** Start RECORDS **

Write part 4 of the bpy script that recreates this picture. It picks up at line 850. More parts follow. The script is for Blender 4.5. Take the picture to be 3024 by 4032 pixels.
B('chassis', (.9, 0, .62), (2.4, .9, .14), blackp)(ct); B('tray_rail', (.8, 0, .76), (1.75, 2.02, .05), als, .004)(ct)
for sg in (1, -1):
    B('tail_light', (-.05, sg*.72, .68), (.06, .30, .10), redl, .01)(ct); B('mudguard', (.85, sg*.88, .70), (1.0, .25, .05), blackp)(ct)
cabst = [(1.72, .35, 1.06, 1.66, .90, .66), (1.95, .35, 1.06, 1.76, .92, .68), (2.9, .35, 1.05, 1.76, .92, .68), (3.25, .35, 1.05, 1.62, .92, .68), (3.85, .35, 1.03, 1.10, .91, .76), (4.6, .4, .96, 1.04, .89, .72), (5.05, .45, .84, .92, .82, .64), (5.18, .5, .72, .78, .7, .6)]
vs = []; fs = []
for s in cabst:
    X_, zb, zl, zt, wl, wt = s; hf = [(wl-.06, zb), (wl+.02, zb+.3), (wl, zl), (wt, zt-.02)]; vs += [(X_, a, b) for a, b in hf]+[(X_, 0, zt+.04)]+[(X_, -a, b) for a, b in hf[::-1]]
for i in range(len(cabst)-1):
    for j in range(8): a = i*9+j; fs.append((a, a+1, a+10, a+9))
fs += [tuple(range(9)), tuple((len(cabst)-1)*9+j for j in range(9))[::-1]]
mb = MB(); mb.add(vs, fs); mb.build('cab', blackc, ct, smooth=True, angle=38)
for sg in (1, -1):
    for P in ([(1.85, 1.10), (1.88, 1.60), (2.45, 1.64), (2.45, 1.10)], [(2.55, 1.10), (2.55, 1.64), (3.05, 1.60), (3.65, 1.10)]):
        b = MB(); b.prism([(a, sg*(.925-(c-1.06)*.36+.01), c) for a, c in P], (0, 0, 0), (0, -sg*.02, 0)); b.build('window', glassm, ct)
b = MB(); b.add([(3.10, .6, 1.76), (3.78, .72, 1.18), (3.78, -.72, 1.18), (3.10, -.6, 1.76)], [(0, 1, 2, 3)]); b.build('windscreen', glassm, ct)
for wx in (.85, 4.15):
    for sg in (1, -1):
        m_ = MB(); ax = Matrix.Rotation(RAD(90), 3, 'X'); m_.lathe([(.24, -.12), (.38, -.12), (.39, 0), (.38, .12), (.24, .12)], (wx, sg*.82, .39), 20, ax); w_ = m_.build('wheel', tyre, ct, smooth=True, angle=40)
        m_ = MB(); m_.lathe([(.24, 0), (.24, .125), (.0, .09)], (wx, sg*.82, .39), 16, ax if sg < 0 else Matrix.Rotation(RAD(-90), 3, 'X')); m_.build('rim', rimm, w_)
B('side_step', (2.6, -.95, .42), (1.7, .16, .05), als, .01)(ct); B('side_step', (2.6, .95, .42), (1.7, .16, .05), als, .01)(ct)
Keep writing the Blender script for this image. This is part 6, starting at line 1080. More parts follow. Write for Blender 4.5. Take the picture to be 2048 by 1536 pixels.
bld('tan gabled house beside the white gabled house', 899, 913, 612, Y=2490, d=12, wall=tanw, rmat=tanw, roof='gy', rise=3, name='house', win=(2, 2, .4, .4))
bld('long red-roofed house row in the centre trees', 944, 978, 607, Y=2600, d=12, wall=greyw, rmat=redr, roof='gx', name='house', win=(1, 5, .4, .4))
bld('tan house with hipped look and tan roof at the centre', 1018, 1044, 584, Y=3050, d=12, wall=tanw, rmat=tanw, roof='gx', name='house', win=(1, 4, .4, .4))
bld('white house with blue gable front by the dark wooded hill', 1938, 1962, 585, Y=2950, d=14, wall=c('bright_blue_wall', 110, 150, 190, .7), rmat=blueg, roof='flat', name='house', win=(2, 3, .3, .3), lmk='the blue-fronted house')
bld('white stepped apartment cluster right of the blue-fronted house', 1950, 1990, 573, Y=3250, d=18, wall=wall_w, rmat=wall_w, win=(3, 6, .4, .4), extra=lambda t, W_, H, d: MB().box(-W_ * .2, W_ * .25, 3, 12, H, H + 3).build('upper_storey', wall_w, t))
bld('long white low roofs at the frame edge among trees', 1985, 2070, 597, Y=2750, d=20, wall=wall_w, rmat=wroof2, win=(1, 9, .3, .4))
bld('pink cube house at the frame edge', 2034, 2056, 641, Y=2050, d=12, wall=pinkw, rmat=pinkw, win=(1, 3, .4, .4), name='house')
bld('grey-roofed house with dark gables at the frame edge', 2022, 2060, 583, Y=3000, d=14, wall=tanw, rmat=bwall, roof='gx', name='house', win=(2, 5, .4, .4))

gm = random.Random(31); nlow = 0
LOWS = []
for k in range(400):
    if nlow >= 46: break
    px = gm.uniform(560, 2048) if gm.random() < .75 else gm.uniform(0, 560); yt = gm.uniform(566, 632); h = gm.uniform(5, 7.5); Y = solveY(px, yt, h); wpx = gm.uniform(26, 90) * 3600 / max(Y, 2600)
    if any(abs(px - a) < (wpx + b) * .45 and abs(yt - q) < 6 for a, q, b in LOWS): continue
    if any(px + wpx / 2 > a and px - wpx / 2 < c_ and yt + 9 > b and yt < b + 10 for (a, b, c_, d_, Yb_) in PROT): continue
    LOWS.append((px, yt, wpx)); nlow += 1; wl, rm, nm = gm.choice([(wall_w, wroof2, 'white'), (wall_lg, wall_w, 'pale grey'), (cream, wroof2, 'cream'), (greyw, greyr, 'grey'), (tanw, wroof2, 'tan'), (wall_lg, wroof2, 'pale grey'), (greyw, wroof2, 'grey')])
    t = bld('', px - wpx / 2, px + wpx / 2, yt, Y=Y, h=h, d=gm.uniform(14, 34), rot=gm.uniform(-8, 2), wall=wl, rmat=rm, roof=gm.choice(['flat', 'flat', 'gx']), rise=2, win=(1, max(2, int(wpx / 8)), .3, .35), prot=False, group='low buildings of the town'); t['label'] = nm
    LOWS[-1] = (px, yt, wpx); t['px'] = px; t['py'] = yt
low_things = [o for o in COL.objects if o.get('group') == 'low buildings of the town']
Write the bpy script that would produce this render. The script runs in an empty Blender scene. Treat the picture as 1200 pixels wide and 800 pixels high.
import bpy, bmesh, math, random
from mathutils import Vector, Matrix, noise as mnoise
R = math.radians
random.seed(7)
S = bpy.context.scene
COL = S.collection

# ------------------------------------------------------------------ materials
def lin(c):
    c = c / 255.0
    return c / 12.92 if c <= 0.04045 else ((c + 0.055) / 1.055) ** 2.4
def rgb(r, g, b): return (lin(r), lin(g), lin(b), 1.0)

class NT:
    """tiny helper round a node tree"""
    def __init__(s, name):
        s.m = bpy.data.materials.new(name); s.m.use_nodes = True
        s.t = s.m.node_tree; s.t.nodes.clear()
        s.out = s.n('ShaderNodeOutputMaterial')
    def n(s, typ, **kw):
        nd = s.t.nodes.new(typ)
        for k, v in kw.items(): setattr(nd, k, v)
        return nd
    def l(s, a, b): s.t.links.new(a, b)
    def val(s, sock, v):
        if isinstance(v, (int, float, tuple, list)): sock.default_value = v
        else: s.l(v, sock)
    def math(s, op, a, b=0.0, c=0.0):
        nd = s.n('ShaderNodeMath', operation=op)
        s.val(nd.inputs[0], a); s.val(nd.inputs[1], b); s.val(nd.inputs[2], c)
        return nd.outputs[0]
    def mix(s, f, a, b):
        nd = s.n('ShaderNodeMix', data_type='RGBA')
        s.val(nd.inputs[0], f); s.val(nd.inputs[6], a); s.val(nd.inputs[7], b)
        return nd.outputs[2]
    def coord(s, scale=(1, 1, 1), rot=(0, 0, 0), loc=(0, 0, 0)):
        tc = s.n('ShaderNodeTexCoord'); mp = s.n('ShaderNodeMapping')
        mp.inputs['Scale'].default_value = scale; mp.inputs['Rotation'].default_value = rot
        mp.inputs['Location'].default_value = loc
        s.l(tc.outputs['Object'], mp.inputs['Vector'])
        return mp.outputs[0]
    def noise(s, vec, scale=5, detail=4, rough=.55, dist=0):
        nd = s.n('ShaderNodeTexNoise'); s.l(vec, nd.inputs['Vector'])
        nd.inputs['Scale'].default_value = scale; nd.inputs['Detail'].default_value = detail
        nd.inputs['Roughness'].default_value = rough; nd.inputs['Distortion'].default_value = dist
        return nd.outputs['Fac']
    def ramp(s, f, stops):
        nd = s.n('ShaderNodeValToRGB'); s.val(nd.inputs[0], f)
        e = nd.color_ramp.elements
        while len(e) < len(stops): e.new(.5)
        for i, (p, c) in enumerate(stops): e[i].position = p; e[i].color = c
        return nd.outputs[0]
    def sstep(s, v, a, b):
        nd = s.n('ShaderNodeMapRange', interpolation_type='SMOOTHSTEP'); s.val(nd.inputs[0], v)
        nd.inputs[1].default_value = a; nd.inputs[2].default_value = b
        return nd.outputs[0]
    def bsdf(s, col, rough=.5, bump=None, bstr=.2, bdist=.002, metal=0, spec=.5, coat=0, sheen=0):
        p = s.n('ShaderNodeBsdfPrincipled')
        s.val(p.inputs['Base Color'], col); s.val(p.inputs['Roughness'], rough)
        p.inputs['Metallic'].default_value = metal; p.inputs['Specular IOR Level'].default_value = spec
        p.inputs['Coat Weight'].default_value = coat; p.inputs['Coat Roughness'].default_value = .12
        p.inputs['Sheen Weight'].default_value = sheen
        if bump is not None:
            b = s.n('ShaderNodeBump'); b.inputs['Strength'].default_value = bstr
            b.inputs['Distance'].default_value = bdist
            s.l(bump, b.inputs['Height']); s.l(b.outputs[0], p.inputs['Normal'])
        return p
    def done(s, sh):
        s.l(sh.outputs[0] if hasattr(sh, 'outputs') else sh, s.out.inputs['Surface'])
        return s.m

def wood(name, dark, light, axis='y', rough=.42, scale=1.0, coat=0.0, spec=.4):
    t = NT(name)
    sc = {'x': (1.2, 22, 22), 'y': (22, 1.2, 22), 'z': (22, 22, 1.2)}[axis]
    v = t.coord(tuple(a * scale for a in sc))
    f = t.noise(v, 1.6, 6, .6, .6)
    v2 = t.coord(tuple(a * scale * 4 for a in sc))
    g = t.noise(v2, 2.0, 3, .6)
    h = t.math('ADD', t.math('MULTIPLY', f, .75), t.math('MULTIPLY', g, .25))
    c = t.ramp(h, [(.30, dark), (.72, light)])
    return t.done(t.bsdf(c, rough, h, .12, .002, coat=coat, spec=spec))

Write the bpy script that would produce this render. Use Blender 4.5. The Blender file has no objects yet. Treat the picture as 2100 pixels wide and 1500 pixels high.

** End RECORDS **

> [WHAT TO PRODUCE] Repeat, character for character, the lines of the material above from the line with "Write the bpy script that would produce this render. The" through the line with "COL = S.collection".

> [OUTPUT OF THE EXERCISE]
Write the bpy script that would produce this render. The script runs in an empty Blender scene. Treat the picture as 1200 pixels wide and 800 pixels high.
import bpy, bmesh, math, random
from mathutils import Vector, Matrix, noise as mnoise
R = math.radians
random.seed(7)
S = bpy.context.scene
COL = S.collection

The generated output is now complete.